Generally speaking, tenants-in-common can deal with third parties just as fully as owners of property held individually. Annot., 51 A.L.R.2d 388; Swint v. Oil Co., 184 Pa. 202, 38 A. 1021 (1897). After the notice to quit was served on Elden, the court correctly concluded that Elden's tenancy as to appellants share of the land was terminated. The notice to quit did not operate to terminate the interest of landlord and tenant between Helen M. Ahrens and Karl R. Dye and Elden. Elden testified he did not consider the appellants bound by the 1978 lease nor was there any agreement between Elden and the appellants concerning the costs of fertilizer or chemicals subsequent to the notice to quit.

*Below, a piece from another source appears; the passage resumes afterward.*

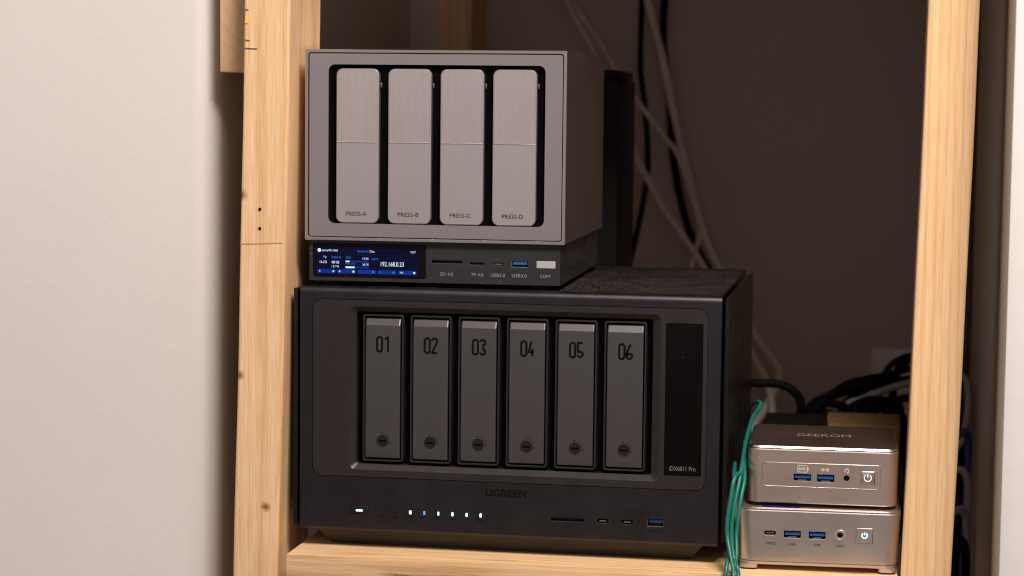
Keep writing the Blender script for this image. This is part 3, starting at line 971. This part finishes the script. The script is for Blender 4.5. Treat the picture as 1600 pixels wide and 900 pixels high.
# lower silver one
M2 = empty('mini_computer', (0.3386, -0.0072, 0.0), 'silver mini computer with four ports and printed captions, lower of the pair on the shelf', 'mini computer', 0.0363)
w2, d2, t2 = 0.1208, 0.1170, 0.0469
cut2 = (0.0140, 0.1060, 0.0165, 0.0390)
small_body('case', w2, d2, 0.0068, t2 - 0.0016, 0.0105, cut2, 'silver', M2, taper=0.0022, edge=0.0006)
p2 = [(0.0350, 0.0474, 0.0252, 0.0304), (0.0534, 0.0656, 0.0250, 0.0304)]
btn2 = (0.0878, 0.1003, 0.0230, 0.0346)
circ = lambda cx, cz, r, n=28: [(cx + r * math.cos(2 * math.pi * k / n), cz + r * math.sin(2 * math.pi * k / n)) for k in range(n)]
panel('port_plate', rrect(*cut2), [hole_of(0.0204, 0.0291, 0.0268, 0.0299, 0.0015, 0.0004)] + [hole_of(*q, 0.0002, 0.0004) for q in p2] + [circ(0.0763, 0.0283, 0.0044), rrect(*btn2)], 0.0, 0.003, 'silver', M2)
o = cavity('usb_c_port', 0.0204, 0.0291, 0.0268, 0.0299, 0.0015, 0.0, 0.006, 0.0004, ['port_lip', 'port_dark'], M2)
box('tongue', 0.0218, 0.0277, 0.0008, 0.006, 0.0280, 0.0287, 0, 'steel', o)
for q in p2:
    usb_a(*q, 0.0, M2)
jack(0.0763, 0.0283, 0.0044, 0.0, M2, 'port_lip', 0.0021)
b2 = slab('power_button', btn2[0] + 0.00025, btn2[1] - 0.00025, btn2[2] + 0.00025, btn2[3] - 0.00025, 0.0003, -0.0001, 0.003, 0.0003, 'silver', M2, 2)
power_symbol('power_symbol', 0.0942, 0.0290, 0.0020, 0.0008, -0.0001, 'led_white', b2)
for s, a, b in (('TYPE-C', 0.0213, 0.0294), ('USB', 0.0390, 0.0437), ('USB', 0.0573, 0.0617), ('AUDIO', 0.0733, 0.0797)):
    text('port_lettering', s, a, b, 0.0197, 0.0215, 0.0, 'print_dark', M2)
bm = bmesh.new()
loft(bm, [vring(0.0030, w2 - 0.0030, 0.0008, d2 - 0.001, 0.0100, 0.0044), vring(0.0024, w2 - 0.0024, 0.0003, d2 - 0.001, 0.0104, 0.0050), vring(0.0022, w2 - 0.0022, 0.0002, d2 - 0.0006, 0.0104, 0.0066)])
bm_obj('bottom_plate', bm, 'silver', M2, 30)
for fx in (0.0030, w2 - 0.0030 - 0.0135):
    for fy in (0.0010, d2 - 0.016):
        bm = bmesh.new()
        loft(bm, [[(x, y, z) for x, y in rrect(fx, fx + 0.0135, fy, fy + 0.0135, 0.004, 4)] for z in (0.0014, 0.0046)])
        f_ = bm_obj('foot', bm, 'silver', M2, 40)
        bm = bmesh.new()
        loft(bm, [[(x, y, z) for x, y in rrect(fx + 0.0006, fx + 0.0129, fy + 0.0006, fy + 0.0129, 0.004, 4)] for z in (0.0, 0.0015)])
        bm_obj('rubber_pad', bm, 'rubber', f_, 40)
bm = bmesh.new()
loft(bm, [vring(0.0016, w2 - 0.0016, 0.0016, d2 - 0.0016, 0.0092, t2 - 0.0018), vring(0.0004, w2 - 0.0004, 0.0004, d2 - 0.0004, 0.0102, t2 - 0.0010),
          vring(0.0004, w2 - 0.0004, 0.0004, d2 - 0.0004, 0.0102, t2 - 0.0006), vring(0.0014, w2 - 0.0014, 0.0014, d2 - 0.0014, 0.0094, t2)])
bm_obj('lid', bm, 'lid_silver' if 'lid_silver' in M else 'silver', M2, 30)
for x0, x1, y0 in ((0.018, 0.046, 0.004),):
    box('blue_reflection_strip', x0, x1, y0, y0 + 0.004, t2 + 0.00005, t2 + 0.0004, 0, 'blue_reflection', M2)  # added glowing strip, stands for a blue reflection on the lid

# upper rosy one
M1 = empty('mini_computer', (0.3451, 0.0008, t2), 'rosy bronze mini computer with dark lid, stacked on the silver one', 'mini computer', 0.0255)
w1, d1 = 0.1110, 0.1113
h0, h1 = 0.0029, 0.0922 - t2
cut1 = (0.0118, 0.0978, 0.0629 - t2, 0.0797 - t2)
small_body('case', w1, d1, h0, h1 - 0.0020, 0.0085, cut1, 'bronze', M1, taper=0.0004, edge=0.0007)
p1 = [(0.0345, 0.0471, 0.0670 - t2, 0.0721 - t2), (0.0518, 0.0643, 0.0667 - t2, 0.0722 - t2)]
btn1 = (0.0838, 0.0942, 0.0659 - t2, 0.0762 - t2)
plate_o = rrect(0.0113, 0.0983, 0.0625 - t2, 0.0801 - t2, 0.0028, 5)
pp = panel('port_plate', plate_o, [hole_of(*q, 0.0002, 0.0004) for q in p1] + [circ(0.0734, 0.0701 - t2, 0.0024), rrect(*btn1)], -0.00025, 0.003, 'bronze', M1)
# bright raised bead round the plate
bm = bmesh.new()
n_ = len(plate_o)
rs = []
for ins, y in ((-0.00035, 0.0), (-0.0002, -0.0003), (0.0001, -0.0003), (0.0002, -0.0002)):
    rs.append(front_ring(0.0113 + ins, 0.0983 - ins, 0.0625 - t2 + ins, 0.0801 - t2 - ins, 0.0028 - ins, y, 5))
vs = [[bm.verts.new(p) for p in r] for r in rs]
for a, b in zip(vs, vs[1:]):
    for i in range(n_):
        bm.faces.new((a[i], a[(i + 1) % n_], b[(i + 1) % n_], b[i]))
bm_obj('plate_bead', bm, 'polish', pp, 50)
for q in p1:
    usb_a(*q, -0.00025, M1)
jack(0.0734, 0.0701 - t2, 0.0021, -0.00025, M1, 'port_lip')
b1_ = slab('power_button', btn1[0] + 0.0003, btn1[1] - 0.0003, btn1[2] + 0.0003, btn1[3] - 0.0003, 0.0003, -0.0003, 0.003, 0.0004, 'bronze', M1, 2)
power_symbol('power_symbol', 0.0889, 0.0710 - t2, 0.0026, 0.0006, -0.0003, 'led_soft', b1_)
yp = -0.00025
def usb_icon(x0, x1, z0, z1, boxed):
    polys = []
    if boxed:
        p = rrect(x0, x1 - 0.0006, z0, z1, 0.0008, 3)
        polys.append(p + [p[0]])
        polys.append([(x1, z0 + 0.0012), (x1, z1 - 0.0012)])
        x0, x1, z0, z1 = x0 + 0.0009, x1 - 0.0014, z0 + 0.0009, z1 - 0.0009
    m = (z0 + z1) / 2
    w = x1 - x0
    for k in (0, 1):
        a = x0 + w * 0.20 * k
        polys.append([(a + w * 0.15, m + 0.0009), (a + w * 0.02, m + 0.0006), (a + w * 0.14, m - 0.0004), (a, m - 0.0008)])
    polys.append([(x0 + w * 0.42, m - 0.0002), (x0 + w * 0.95, m + 0.0002)])
    polys.append([(x0 + w * 0.52, m), (x0 + w * 0.66, m + 0.0011), (x0 + w * 0.8, m + 0.0011)])
    polys.append([(x0 + w * 0.6, m), (x0 + w * 0.74, m - 0.0010), (x0 + w * 0.86, m - 0.0010)])
    strokes('usb_symbol', polys, 0.00035, yp, 'icon', M1)
usb_icon(0.0374, 0.0450, 0.0737 - t2, 0.0785 - t2, True)
usb_icon(0.0546, 0.0612, 0.0742 - t2, 0.0777 - t2, False)
hc = (0.0733, 0.0757 - t2)
strokes('headset_symbol', [arc(hc[0], hc[1] + 0.0002, 0.0013, -10, 190, 12), [(hc[0] - 0.0012, hc[1] - 0.0002), (hc[0] - 0.0012, hc[1] - 0.0011)], [(hc[0] + 0.0013, hc[1] - 0.0002), (hc[0] + 0.0013, hc[1] - 0.0011), (hc[0] + 0.0003, hc[1] - 0.0017)]], 0.00045, yp, 'icon', M1)
bm = bmesh.new()
loft(bm, [vring(0.0014, w1 - 0.0014, 0.0014, d1 - 0.0014, 0.0074, h1 - 0.0024), vring(0.0014, w1 - 0.0014, 0.0014, d1 - 0.0014, 0.0074, h1 - 0.0014)])
bm_obj('lid_seam', bm, 'port_dark', M1, 30)
bm = bmesh.new()
loft(bm, [vring(0.0006, w1 - 0.0006, 0.0006, d1 - 0.0006, 0.0080, h1 - 0.0014), vring(0.0003, w1 - 0.0003, 0.0003, d1 - 0.0003, 0.0082, h1 - 0.0011), vring(0.0008, w1 - 0.0008, 0.0008, d1 - 0.0008, 0.0079, h1 - 0.0002), vring(0.0012, w1 - 0.0012, 0.0012, d1 - 0.0012, 0.0076, h1 + 0.0003), vring(0.0017, w1 - 0.0017, 0.0017, d1 - 0.0017, 0.0072, h1 + 0.0004)], True, False)
lid = bm_obj('lid_edge', bm, 'polish', M1, 30)
bm = bmesh.new()
bm.faces.new([bm.verts.new(p) for p in vring(0.0017, w1 - 0.0017, 0.0017, d1 - 0.0017, 0.0072, h1 + 0.0004)])
ltop = bm_obj('lid_top', bm, 'lid', M1)
text('maker_lettering', 'GEEKOM', 0.0352, 0.0760, 0.0525, 0.0650, 0, 'lid_print', ltop, flat_z=h1 + 0.0004, bold=0.0)
for fx in (0.012, w1 - 0.024):
    for fy in (0.010, d1 - 0.022):
        bm = bmesh.new()
        loft(bm, [[(x, y, z) for x, y in rrect(fx, fx + 0.012, fy, fy + 0.012, 0.005, 4)] for z in (0.0, h0 + 0.0002)])
        bm_obj('foot', bm, 'rubber', M1, 40)
# lock slot on its right flank
box('lock_slot', w1 - 0.0006, w1 + 0.0004, 0.030, 0.036, 0.008, 0.016, 0.0002, 'polish', M1)

# ------------------------------------------------------------------ things in the dark behind
T = empty('tower_case', (0.10, 0.315, 0.0), 'tall matte black upright case standing behind the taupe storage unit', 'tower case')
box('body', 0, 0.1045, 0, 0.12, 0.004, 0.366, 0.003, 'black', T)
box('top_cap', 0.0015, 0.103, 0.0015, 0.118, 0.3665, 0.375, 0.003, 'black', T)
for x in (0.012, 0.08):
    for y in (0.012, 0.096):
        box('foot', x, x + 0.012, y, y + 0.012, 0, 0.0045, 0, 'rubber', T)

O = empty('wall_outlet', (0.431, 0.745, 0.0), 'pale surface-mounted outlet box low on the closet back wall', 'outlet box')
box('box_body', 0, 0.088, -0.030, -0.0005, 0.022, 0.086, 0.002, 'outlet', O)
box('cover_plate', -0.003, 0.091, -0.0335, -0.0305, 0.019, 0.089, 0.001, 'outlet', O)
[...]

Since there is no agency relationship between cotenants, it is clear that one of them cannot ordinarily bind his cotenants by contracts with a third person unless he is duly authorized or unless his act is thereafter ratified. Jewel Tea Co. v. Eagle Realty Co., 70 F. Supp. 918 (D.Neb.1947). See Volkmer, Nebraska Law of Concurrent Ownership, 13 Creighton L.Rev. 513 (1979). Appellees contend that the acceptance by Steven K. Dye and Joan E. Siemonsma of the proceeds of the sale of the crops and the benefits of Elden's services operated to ratify the lease agreement and to subject the distributive shares of Steven K. Dye and Joan E. Siemonsma to the reasonable value of services rendered by Elden. "Ratification" has been defined as the acceptance by remaining cotenants of benefits or rents under a lease executed by one cotenant. Jewel Tea Co. v. Eagle Realty Co., supra. The record contains no affirmative evidence of ratification subsequent to the court's determination of interests on June 6, 1978. If a tenant-in-common does nothing to mislead a third person or conduct of the tenant is not such as to warrant a third person's reliance, the tenant is not estopped to assert that he is not bound by unauthorized acts of his cotenant. First Nat. Bank v. Morgan, 172 Neb. 849, 112 N.W.2d 26 (1961); Annot., 93 A.L.R.2d 352 (1964); 86 C.J.S. Tenancy in Common ยง 129 (1954). Absent some affirmative evidence, we cannot assume ratification. The acceptance by the appellants of their distributive share, which included the proceeds of the sale of crops, is not sufficient to constitute ratification. It is well established that a tenant who plants crops knowing the terms of his lease will expire before they can be harvested loses all his interest in the crop upon termination of the lease. Goings v. Gerken, 200 Neb. 247, 263 N.W.2d 655 (1978); Peterson v. Vak, 160 Neb. 450, 70 N.W.2d 436 (1955). Elden did receive $13,775 for his services and costs from the distributive shares of Helen M. Ahrens and Karl R. Dye, pursuant to their lease agreement. The pertinent rule is stated in Trowbridge v. Donner, 152 Neb. 206, 212, 40 N.W.2d 655, 659 (1950):

While such a lease as this [a lease of realty by one tenant-in-common without ratification of the cotenants] may be upheld under certain conditions in a contest between the lessor and the lessee, yet, it is universally held that such a lease may be avoided by any of the tenants in common who did not execute it or subsequently ratify its execution.

Therefore, the judgment is reversed and the cause remanded with directions that the trial court reinstate the order of November 13, 1978.

REVERSED AND REMANDED WITH DIRECTIONS.